54.   Sects in Chinese Buddhism

54.   Sects in Chinese Buddhism

54.1   Ten Great Sects

In summary, there were thirteen 'tsung's in Cinese Buddhism, namely,

  1. Chu-she tsung [俱舍宗] / Kosa Sect in Sanskrit, originated from Abhidharama School or Realistic School in India
  2. Cheng-shih tsung [成實宗] / Satyasiddhi Sect in Sanskrit
  3. Lu tsung [律宗] / Vinaya Sect in Sanskrit
  4. Chan tsung [禪宗] / Dhayna Sect in Sanskrit / Zen in Japan, sometimes it is called Meditation School, or simply The School
  5. Ching-tu tsung [淨土宗] / Sukhavati Sect in Sanskrit / Pure Land Sect, sometimes it is called Amidsim
  6. Hus-yen tsung [華嚴宗] / Avatamsaka Sect in Sanskrit / Flower Adornment Sect
  7. Tien-tai tsung [天台宗] / Heavenly Platform Sect
  8. Fa-hsien tsung [法相宗] / Dharmalaksana Sect in Sanskrit / Mere-consciousness Sect / Hosso in Japan, originated from Yogachara School in India
  9. San-lun tsung [三論宗] / Three Shastra Sect / Sanron in Japan, originated from Madhyamika School in India
  10. Chen-yen tsung [真言宗] or Mi tsung [密宗] / Esoteric School / Mantrayana or Tantrayana in Sanskrit / Word of Truth Sect / Shingon in Japan
  11. Ti-lun tsung [地論宗]
  12. Nirvana Sect [涅槃宗]
  13. She-lun tsung [攝論宗]

Later, Ti-lun tsung merged in Hua-yen tsung, Nirvana Sect merged in Tien-tai tsung, and She-lun tsung merged in Fa-hsien tsung.

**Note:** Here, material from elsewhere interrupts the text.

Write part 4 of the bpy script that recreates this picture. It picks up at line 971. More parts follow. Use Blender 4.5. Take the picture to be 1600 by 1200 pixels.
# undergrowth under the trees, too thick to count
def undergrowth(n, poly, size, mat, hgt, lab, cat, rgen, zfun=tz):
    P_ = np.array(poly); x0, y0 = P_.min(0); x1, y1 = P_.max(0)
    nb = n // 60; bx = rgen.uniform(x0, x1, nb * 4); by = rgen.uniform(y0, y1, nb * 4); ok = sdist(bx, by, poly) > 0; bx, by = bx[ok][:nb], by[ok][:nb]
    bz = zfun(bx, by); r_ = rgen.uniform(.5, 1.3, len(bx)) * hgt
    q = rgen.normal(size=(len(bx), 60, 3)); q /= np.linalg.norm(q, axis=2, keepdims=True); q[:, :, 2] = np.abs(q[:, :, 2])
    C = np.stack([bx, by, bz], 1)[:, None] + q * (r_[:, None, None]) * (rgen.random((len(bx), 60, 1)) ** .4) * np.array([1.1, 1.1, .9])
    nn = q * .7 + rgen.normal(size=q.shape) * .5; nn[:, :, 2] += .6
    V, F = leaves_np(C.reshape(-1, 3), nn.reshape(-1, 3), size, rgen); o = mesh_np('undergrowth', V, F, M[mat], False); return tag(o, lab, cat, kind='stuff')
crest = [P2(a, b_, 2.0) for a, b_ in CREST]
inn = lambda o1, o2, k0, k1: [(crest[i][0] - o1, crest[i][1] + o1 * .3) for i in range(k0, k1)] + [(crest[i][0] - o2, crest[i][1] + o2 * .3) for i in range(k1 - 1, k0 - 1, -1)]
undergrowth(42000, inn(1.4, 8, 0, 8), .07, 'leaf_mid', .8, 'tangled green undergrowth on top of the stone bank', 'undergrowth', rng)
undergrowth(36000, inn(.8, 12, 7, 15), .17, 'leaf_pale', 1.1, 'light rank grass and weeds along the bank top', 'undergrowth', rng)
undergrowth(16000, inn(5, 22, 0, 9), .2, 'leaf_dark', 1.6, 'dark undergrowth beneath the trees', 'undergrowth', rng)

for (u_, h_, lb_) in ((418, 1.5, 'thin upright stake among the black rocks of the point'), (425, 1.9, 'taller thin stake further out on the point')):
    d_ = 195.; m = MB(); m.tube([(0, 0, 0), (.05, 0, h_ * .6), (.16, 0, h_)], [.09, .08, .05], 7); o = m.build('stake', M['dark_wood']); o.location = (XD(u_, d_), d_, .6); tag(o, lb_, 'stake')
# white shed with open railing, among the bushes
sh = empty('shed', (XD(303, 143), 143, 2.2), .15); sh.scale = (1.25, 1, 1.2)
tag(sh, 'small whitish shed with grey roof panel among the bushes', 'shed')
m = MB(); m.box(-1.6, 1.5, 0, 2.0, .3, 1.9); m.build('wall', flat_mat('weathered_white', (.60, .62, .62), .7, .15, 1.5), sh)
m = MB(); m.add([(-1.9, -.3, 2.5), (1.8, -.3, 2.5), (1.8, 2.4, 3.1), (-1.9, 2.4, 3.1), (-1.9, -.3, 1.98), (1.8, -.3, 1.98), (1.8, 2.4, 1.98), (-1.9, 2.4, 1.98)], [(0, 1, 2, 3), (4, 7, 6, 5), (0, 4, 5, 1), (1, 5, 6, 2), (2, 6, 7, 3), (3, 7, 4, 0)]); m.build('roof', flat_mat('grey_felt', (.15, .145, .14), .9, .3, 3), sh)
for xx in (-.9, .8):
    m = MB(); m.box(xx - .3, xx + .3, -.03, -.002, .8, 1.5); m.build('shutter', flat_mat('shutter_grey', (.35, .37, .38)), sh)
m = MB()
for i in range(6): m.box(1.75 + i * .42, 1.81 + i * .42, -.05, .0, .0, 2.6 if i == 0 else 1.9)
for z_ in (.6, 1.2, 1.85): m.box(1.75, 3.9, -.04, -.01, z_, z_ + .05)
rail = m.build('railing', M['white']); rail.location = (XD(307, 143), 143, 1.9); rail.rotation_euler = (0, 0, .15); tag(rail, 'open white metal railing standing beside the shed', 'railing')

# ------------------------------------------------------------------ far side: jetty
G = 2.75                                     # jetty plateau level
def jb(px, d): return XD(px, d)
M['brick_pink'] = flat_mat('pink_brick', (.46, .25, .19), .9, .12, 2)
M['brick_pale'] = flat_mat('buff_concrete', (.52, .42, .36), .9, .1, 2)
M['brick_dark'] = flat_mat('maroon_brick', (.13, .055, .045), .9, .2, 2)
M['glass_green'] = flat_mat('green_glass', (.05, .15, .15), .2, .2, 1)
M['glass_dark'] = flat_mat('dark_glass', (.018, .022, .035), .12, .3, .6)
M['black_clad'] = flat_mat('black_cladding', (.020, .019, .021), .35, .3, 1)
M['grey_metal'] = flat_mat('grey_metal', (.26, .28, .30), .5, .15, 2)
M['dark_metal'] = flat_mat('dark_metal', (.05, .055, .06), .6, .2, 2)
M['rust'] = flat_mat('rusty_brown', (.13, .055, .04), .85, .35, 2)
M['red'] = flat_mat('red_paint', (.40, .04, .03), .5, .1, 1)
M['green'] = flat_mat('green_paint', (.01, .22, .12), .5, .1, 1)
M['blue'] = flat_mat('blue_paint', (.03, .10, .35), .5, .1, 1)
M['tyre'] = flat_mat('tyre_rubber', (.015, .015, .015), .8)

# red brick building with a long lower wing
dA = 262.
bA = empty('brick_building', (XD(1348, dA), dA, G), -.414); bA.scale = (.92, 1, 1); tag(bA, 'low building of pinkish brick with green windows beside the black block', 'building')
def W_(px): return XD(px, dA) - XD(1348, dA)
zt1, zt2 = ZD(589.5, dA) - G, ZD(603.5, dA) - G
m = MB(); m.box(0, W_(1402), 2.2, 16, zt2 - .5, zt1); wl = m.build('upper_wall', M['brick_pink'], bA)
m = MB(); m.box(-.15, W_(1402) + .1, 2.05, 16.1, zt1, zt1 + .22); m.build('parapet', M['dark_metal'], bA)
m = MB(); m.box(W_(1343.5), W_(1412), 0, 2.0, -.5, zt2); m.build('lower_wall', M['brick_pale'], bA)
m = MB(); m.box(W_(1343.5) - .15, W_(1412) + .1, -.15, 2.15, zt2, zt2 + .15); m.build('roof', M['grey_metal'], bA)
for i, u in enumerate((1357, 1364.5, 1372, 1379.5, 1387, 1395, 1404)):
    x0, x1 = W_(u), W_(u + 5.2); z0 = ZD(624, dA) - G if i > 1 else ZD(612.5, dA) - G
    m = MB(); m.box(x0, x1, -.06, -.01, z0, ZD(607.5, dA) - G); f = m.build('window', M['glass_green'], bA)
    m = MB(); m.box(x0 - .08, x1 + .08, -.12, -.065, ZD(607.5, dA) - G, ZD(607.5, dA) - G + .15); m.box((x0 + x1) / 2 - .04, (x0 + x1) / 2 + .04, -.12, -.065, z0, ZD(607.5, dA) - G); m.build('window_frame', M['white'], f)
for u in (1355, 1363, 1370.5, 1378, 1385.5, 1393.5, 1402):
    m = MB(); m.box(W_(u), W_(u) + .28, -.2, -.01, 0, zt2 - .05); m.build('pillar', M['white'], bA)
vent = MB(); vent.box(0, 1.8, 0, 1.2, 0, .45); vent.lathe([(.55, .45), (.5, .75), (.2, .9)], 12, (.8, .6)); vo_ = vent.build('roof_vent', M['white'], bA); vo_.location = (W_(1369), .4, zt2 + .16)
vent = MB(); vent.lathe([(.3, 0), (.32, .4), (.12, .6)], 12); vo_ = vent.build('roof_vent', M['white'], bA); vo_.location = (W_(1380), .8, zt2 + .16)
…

There were only eight sects in Mahayana sects. Together with Chu-she tsung and Cheng-shih tsung as Hinayana, there are 10 sects in Chinese Buddhism.

54.2   Categorization of Sects

These sects can be categorized into five main streams, namely,

  1. Vinaya
  2. Chan
  3. Amidism
  4. Esoterism
  5. Teaching, such as Hua-yen, Tien-tai, Fa-hsien, San-lun [華嚴,天台,法相,三論]

It must be clear that Shakyamuni Buddha did not establish these sects. These teachings evolved to accommodate varying characteristics and temperaments of all people as time goes by.

In the western world, they like to categorize in other ways. They regard Chu-she, San-lun and Fa-hsien as the 'classical schools', as these schools were originated from later Indian Buddhism. Tien-tai and Hua-yen are regarded as the 'scholastic schools', as they are made in China. At last, Chan and Ching-tu are said to be the 'popular schools', because they had a more direct appeal to the common people.

Certainly, it is not just one way to achieve enlightenment through study and cultivation in Buddhism, thus the development of sects is a natural trend. As all Dharmas converge to the supreme Buddhahood, each way should have no hindrance to the other.

In recent years, people prefer to practice Ching-tu, i.e. Pure Land. However, some people are eager to learn more about the theories and practices of other sects. We will elaborate each sect later. However, we would like to reiterate that it is better to focus to one single sect in order to practice and cultivate effectively and efficiently.